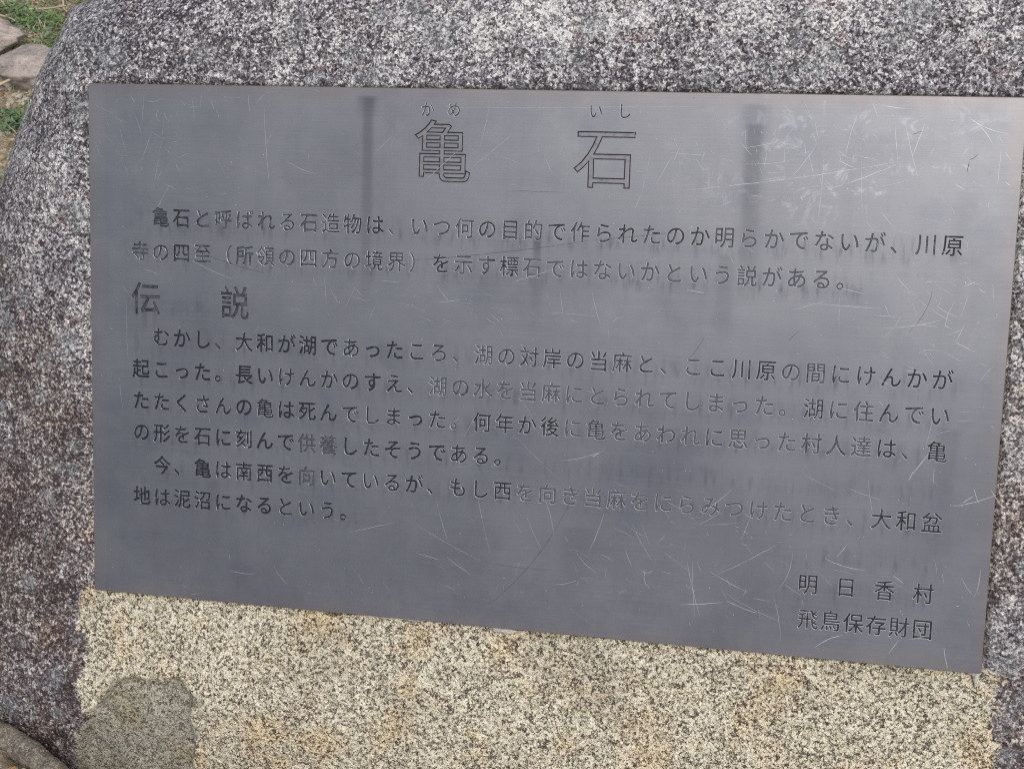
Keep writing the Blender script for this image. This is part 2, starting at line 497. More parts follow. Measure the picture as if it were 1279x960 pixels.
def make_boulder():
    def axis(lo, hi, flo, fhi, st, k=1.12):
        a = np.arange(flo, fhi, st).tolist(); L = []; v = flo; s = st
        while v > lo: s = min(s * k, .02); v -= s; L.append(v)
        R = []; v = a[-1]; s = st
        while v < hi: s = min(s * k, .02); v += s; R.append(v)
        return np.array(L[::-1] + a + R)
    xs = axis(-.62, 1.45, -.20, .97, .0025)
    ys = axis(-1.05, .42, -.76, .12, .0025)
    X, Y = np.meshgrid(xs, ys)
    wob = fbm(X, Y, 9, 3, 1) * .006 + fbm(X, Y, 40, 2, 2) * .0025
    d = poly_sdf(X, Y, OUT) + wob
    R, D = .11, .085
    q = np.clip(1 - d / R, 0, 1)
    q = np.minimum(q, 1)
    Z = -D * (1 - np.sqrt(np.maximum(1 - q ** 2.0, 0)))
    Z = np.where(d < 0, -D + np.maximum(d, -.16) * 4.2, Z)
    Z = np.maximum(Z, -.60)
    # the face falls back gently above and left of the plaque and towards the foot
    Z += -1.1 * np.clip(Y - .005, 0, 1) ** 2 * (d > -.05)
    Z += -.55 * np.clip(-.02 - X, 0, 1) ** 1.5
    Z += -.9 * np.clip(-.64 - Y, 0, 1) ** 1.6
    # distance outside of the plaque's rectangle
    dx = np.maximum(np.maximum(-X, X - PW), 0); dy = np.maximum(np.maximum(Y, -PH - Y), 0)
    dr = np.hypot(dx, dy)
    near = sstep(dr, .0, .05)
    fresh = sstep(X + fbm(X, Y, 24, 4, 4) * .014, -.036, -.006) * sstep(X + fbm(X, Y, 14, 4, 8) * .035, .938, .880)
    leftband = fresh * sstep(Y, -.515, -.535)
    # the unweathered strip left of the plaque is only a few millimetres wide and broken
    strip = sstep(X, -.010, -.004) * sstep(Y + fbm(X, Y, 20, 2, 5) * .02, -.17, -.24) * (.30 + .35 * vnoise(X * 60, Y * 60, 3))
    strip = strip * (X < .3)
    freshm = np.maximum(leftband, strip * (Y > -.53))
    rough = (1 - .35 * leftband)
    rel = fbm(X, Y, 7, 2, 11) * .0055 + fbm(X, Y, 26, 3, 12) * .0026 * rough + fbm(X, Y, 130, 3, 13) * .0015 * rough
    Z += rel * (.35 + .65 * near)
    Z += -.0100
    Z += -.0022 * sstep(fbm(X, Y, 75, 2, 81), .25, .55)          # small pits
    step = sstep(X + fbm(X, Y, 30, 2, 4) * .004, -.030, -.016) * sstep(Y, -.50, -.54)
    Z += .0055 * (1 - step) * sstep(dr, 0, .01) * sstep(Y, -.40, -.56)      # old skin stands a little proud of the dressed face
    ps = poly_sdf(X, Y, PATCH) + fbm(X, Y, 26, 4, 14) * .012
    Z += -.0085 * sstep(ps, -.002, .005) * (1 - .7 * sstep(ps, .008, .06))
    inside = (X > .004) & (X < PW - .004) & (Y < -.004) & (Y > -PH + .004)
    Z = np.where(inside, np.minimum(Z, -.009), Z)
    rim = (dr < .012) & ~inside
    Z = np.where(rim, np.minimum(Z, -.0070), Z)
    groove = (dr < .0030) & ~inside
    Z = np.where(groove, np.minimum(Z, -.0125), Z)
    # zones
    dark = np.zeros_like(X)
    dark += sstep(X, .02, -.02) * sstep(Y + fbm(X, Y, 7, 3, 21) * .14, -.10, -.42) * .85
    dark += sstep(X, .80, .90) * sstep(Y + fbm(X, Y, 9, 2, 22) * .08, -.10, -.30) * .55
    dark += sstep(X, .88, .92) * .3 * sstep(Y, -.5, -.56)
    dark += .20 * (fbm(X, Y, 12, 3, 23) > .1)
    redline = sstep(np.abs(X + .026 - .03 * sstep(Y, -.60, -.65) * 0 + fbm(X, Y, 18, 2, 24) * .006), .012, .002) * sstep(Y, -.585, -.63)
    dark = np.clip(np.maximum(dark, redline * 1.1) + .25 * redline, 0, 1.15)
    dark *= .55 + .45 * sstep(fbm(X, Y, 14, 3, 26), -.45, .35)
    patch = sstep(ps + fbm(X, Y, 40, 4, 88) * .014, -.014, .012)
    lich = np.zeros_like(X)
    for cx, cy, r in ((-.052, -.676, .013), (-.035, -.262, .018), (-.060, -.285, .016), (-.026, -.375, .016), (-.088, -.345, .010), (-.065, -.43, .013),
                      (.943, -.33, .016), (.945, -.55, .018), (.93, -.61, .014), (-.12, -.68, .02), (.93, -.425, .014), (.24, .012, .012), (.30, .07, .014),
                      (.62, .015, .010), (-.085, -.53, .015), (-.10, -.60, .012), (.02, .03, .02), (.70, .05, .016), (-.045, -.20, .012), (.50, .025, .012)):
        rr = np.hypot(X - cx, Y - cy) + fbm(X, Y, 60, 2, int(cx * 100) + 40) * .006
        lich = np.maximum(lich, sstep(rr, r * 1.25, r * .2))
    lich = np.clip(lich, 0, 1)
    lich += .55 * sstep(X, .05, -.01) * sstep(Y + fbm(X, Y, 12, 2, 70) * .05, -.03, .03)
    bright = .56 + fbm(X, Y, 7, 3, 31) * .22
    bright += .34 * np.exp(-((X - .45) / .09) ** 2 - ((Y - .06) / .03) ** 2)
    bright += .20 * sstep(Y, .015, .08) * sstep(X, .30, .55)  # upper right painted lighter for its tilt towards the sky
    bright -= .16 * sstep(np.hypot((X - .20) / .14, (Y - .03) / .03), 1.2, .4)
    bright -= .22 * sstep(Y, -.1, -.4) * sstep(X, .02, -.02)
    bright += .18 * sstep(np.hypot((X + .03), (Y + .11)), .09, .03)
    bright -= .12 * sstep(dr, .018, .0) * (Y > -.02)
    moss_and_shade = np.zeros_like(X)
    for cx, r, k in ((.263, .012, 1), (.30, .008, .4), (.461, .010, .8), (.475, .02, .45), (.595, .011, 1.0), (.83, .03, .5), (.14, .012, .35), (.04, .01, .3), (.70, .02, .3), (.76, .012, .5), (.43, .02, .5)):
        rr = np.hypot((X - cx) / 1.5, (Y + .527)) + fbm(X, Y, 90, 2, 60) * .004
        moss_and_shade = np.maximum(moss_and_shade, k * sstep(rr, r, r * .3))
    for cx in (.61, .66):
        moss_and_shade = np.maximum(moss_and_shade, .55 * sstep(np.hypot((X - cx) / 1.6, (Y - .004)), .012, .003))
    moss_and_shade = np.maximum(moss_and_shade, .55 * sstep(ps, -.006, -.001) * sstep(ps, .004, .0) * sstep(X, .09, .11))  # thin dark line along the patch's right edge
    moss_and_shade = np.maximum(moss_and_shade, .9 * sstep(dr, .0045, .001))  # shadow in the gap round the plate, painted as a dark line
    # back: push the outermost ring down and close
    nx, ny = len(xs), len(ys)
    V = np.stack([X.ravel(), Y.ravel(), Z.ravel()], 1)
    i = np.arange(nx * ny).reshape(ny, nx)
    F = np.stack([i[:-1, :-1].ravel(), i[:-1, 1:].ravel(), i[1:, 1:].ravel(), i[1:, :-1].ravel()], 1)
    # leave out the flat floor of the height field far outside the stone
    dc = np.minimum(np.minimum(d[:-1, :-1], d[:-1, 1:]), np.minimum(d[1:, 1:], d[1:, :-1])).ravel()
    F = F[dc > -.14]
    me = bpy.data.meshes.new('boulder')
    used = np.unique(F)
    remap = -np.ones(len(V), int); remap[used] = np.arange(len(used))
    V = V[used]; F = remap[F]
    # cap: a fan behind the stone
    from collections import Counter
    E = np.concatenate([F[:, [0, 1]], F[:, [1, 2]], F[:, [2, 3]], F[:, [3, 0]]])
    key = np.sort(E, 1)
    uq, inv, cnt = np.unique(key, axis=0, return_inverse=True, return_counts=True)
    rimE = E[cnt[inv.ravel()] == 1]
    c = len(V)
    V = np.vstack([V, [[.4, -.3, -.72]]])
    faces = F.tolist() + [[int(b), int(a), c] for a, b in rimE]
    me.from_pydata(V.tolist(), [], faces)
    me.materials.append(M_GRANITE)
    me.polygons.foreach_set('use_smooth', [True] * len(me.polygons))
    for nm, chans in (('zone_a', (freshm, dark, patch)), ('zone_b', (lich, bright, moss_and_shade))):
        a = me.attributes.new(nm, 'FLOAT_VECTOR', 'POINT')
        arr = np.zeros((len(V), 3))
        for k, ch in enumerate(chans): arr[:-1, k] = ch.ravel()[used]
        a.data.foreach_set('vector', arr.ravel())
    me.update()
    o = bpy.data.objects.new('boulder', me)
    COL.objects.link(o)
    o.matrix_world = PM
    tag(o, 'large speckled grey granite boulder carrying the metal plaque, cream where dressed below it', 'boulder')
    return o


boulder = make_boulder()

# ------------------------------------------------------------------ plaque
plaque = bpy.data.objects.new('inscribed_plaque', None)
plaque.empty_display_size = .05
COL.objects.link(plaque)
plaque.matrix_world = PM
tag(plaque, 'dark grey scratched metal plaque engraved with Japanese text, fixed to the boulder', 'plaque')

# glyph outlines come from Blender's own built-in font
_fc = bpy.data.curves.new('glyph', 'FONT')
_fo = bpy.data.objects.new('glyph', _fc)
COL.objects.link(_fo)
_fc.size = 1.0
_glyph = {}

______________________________

THE REQUEST =
Nothing beyond the required lines should be retyped: start with the line that contains "a = me.attributes.new(nm, 'FLOAT_VECTOR', 'POINT')" and finish with the line that contains "boulder = make_boulder()".

FULL ANSWER =
        a = me.attributes.new(nm, 'FLOAT_VECTOR', 'POINT')
        arr = np.zeros((len(V), 3))
        for k, ch in enumerate(chans): arr[:-1, k] = ch.ravel()[used]
        a.data.foreach_set('vector', arr.ravel())
    me.update()
    o = bpy.data.objects.new('boulder', me)
    COL.objects.link(o)
    o.matrix_world = PM
    tag(o, 'large speckled grey granite boulder carrying the metal plaque, cream where dressed below it', 'boulder')
    return o


boulder = make_boulder()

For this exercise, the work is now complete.